The federal Food and Drug Administration, which oversees drugs such as mifepristone, said it does not comment on pending legal actions. “We also cannot comment on potential or future policy decisions,” such as a revision of the REMS rule, an FDA spokesman said.
The lawsuit, which was filed in the Western District of Louisiana, urges the district court to declare the rule unlawful and to enjoin its enforcement during the course of the litigation.
“Bad actors have been able to obtain FDA-approved abortion drugs from prescribers in other states and then secretly spike women’s drugs without their knowledge or force women into taking these drugs against their will,” the lawsuit states.
The motion for preliminary relief argues the 2023 REMS rule is arbitrary and capricious, a violation of the Administrative Procedure Act and at odds with congressional prohibitions. The Fifth Circuit Court of Appeals has come to similar conclusions, according to the motion.
The lawsuit cites a report from an abortion-rights group that from April until June of last year, abortion drugs mailed to Louisiana addresses from doctors and others in other states number an average of 617 per month.
“Louisiana has incontrovertible evidence that, because of the 2023 REMS, doctors and others are (as the Biden Administration intended) sending streams of mifepristone by mail into Louisiana for the express purpose of causing thousands of abortions in Louisiana every year,” the lawsuit states.

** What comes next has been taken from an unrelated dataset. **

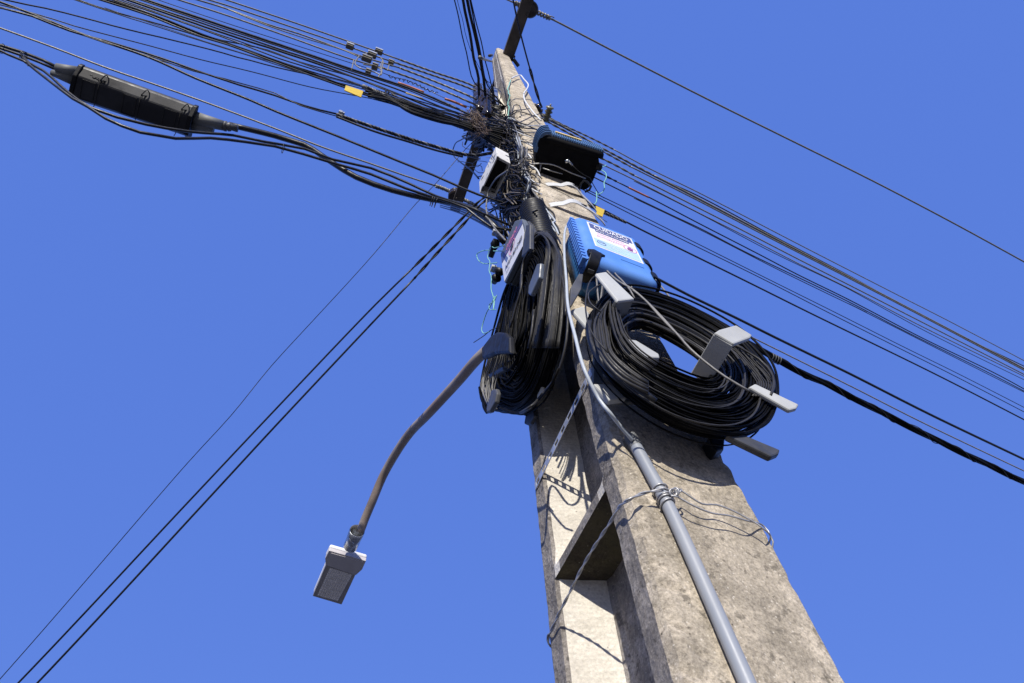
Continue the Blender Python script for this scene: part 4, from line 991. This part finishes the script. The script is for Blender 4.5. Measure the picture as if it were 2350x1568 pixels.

Murrill’s legal complaint indicates that a pending indictment in Louisiana charges a New York doctor with mailing mifepristone into the state. The drug ended up in the hands of a teenage girl who eventually had to go to an emergency room due to complications, according to the lawsuit.
The Biden administration changed the rules on mifepristone while ignoring safety risks associated with the drug, the lawsuit alleges.
“As FDA continues to acknowledge today, mifepristone poses serious risks to women – so much so that the FDA-required label says that roughly one in 25 women who use mifepristone as directed will end up in the emergency room,” the complaint says.
The district court scheduled a hearing on the plaintiffs’ motion for preliminary injunctive relief on Feb. 24 in Lafayette.